Royal Commission into Institutional Responses to Child Sexual Abuse case study 50. Picture shows Counsel Assisting, Gail Furness SC, addressing the commission

AN appeal lodged by a former brother at one of the most notorious Catholic boys' homes in the country, known as 'the house of evil', will be heard in the Supreme Court of Criminal Appeal in Newcastle on Friday.

Daniel Slattery, 68, known as Brother Daniel, was jailed in 2021 for raping and assaulting three boys, then aged nine to 13, more than 40 years ago. The Court of Criminal Appeal, including Chief Justice Andrew Bell, has not sat in Newcastle since 2005.

Slattery is appealing against his conviction for offences committed in the 1980s at the Kendall Grange Catholic school near Morisset.

According to Broken Rites Australia, Kendall Grange was a boarding institution for disadvantaged boys, most with an intellectual disability, set up by the Saint John of God order in Australia in 1947. It became a residential school for boys with behavioural problems in 1980 and was home to men who allege they were sexually abused there from about 1950. It operated until 2001.
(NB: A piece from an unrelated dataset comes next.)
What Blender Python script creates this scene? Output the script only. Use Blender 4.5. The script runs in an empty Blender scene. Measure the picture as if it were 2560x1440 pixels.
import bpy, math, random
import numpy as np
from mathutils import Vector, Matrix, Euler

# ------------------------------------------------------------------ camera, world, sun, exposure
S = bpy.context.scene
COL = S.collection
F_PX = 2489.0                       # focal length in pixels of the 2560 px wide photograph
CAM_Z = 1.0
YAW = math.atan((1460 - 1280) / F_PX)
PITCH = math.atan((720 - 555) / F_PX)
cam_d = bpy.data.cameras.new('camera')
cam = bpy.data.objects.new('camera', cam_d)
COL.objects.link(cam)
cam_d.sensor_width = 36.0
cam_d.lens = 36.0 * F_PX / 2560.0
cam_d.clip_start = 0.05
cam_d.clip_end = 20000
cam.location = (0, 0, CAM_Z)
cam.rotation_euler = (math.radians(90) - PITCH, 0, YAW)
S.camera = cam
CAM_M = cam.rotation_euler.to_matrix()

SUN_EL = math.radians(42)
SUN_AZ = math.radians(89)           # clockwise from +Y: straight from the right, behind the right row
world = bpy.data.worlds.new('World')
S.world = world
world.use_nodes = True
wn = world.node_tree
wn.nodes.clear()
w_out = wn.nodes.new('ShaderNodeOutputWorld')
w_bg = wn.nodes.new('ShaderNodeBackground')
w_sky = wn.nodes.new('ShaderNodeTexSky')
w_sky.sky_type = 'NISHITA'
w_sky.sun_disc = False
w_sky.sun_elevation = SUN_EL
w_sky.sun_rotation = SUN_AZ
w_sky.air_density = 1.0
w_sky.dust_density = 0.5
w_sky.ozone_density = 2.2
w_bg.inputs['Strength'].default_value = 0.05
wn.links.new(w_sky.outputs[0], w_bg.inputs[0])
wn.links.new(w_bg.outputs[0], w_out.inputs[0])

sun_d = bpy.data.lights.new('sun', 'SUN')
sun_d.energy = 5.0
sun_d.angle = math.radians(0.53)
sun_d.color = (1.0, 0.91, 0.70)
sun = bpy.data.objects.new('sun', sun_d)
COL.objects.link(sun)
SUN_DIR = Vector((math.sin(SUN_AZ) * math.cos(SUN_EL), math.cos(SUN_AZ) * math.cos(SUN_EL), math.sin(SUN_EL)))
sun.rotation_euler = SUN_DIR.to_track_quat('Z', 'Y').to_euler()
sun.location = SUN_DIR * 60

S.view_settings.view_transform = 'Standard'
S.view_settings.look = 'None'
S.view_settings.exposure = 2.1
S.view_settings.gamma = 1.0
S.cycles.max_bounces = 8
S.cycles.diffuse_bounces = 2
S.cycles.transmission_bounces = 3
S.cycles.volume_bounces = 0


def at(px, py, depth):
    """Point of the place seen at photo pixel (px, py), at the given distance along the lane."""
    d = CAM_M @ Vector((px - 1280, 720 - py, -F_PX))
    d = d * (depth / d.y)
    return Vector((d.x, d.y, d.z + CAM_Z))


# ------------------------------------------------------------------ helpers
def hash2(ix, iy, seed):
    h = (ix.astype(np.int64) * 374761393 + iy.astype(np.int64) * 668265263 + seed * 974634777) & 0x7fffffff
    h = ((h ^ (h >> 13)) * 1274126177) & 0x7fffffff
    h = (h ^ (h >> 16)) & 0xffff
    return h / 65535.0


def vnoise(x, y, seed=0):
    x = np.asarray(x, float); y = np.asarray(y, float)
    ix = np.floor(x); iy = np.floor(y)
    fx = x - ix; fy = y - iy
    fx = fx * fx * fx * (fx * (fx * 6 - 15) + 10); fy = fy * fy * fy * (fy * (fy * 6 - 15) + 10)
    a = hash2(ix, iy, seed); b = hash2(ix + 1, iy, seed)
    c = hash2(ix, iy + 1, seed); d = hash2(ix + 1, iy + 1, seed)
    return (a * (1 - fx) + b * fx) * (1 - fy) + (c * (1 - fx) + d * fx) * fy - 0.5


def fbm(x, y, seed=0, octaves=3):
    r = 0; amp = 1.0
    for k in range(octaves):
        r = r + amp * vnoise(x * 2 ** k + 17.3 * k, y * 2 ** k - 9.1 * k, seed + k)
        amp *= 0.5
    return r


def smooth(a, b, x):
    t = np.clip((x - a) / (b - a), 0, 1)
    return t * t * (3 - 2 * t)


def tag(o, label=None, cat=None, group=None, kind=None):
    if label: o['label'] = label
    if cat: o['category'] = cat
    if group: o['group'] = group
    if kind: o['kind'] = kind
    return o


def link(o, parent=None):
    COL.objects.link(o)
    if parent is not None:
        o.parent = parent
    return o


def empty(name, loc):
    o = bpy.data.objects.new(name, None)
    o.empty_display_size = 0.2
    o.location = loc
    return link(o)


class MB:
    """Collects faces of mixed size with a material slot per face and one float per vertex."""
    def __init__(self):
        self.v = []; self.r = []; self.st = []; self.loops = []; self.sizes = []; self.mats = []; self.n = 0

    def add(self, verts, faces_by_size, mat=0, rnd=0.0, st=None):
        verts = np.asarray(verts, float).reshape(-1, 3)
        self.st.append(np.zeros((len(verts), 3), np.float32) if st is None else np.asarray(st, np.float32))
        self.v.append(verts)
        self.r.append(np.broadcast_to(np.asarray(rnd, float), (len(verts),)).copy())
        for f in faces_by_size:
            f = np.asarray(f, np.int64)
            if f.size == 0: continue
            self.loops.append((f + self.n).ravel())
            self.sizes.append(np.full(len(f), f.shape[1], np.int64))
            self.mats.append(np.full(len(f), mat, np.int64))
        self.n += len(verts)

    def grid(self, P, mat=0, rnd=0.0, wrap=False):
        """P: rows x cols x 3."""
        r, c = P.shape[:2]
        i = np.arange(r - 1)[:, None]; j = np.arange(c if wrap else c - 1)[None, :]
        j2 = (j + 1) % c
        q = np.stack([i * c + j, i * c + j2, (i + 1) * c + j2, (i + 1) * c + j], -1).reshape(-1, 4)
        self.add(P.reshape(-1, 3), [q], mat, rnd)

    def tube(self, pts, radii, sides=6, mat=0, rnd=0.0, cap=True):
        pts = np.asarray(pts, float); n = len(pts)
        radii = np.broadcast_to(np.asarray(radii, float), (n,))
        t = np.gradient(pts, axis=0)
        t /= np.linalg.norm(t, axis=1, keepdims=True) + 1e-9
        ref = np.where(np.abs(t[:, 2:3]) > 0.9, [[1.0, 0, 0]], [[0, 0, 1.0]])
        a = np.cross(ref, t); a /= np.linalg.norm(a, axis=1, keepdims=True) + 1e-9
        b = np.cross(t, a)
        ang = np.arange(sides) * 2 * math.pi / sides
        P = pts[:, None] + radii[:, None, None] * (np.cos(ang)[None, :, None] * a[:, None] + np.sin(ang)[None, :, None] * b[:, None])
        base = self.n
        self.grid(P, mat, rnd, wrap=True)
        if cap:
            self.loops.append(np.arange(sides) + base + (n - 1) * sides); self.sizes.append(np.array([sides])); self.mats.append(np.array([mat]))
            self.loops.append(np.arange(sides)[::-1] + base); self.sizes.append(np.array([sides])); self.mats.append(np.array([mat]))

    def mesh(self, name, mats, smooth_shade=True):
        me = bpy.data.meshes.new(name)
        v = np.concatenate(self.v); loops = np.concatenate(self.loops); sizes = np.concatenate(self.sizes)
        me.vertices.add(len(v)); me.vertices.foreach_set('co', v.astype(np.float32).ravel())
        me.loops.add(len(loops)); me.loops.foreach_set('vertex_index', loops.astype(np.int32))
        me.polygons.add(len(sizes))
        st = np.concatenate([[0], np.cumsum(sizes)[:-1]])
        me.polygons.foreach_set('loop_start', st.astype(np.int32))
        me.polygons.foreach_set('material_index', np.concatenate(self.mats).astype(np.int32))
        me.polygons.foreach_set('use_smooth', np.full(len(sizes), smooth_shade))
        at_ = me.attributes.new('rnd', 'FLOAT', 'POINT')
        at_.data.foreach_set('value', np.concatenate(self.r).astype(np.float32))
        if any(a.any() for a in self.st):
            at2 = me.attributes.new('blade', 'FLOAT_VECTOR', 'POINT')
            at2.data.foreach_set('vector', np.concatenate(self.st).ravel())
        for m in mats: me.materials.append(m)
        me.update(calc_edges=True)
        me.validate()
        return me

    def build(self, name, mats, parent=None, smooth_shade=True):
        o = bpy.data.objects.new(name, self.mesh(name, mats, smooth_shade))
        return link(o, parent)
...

Slattery, who joined the order at the age of 18, was convicted by District Court Judge Helen Syme of two counts of buggery, one of attempted buggery and nine of committing an act of indecency against the three boys between January 1980 and December 1980.

His total sentence was 40 years six months, but Justice Syme ordered him to serve a cumulative term of 11 years, against which he filed an appeal in August.
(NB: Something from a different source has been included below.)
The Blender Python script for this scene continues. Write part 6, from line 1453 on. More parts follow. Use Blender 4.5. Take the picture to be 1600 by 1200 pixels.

Slattery is appealing his conviction on five grounds, including that the trial miscarried because defence counsel failed to adduce evidence of his good character, and that it failed to put evidence of convictions of dishonesty to complainants in the case.

He also claims that guilty verdicts in respect to some of the counts were not supported by the evidence, or that the verdict was otherwise unreasonable, because the judge failed to "properly consider" identification evidence because one of the complainants said the offending must have happened in 1981 after Slattery had left the school.

According to the Royal Commission into Institutional Responses to Child Sexual Abuse, Catholic Church claims data shows that 74 people made claims received by the St John of God Brothers, 41 of which alleged sexual abuse at Kendall Grange.

That makes it the order with the highest rate of child sex allegations against its members - more than 40 per cent - of any Catholic order investigated by the child abuse royal commission.

Among the offenders was Brother Bernard Kevin McGrath who is currently serving a sentence that won't end until 2053 when he would be turning 106 years old.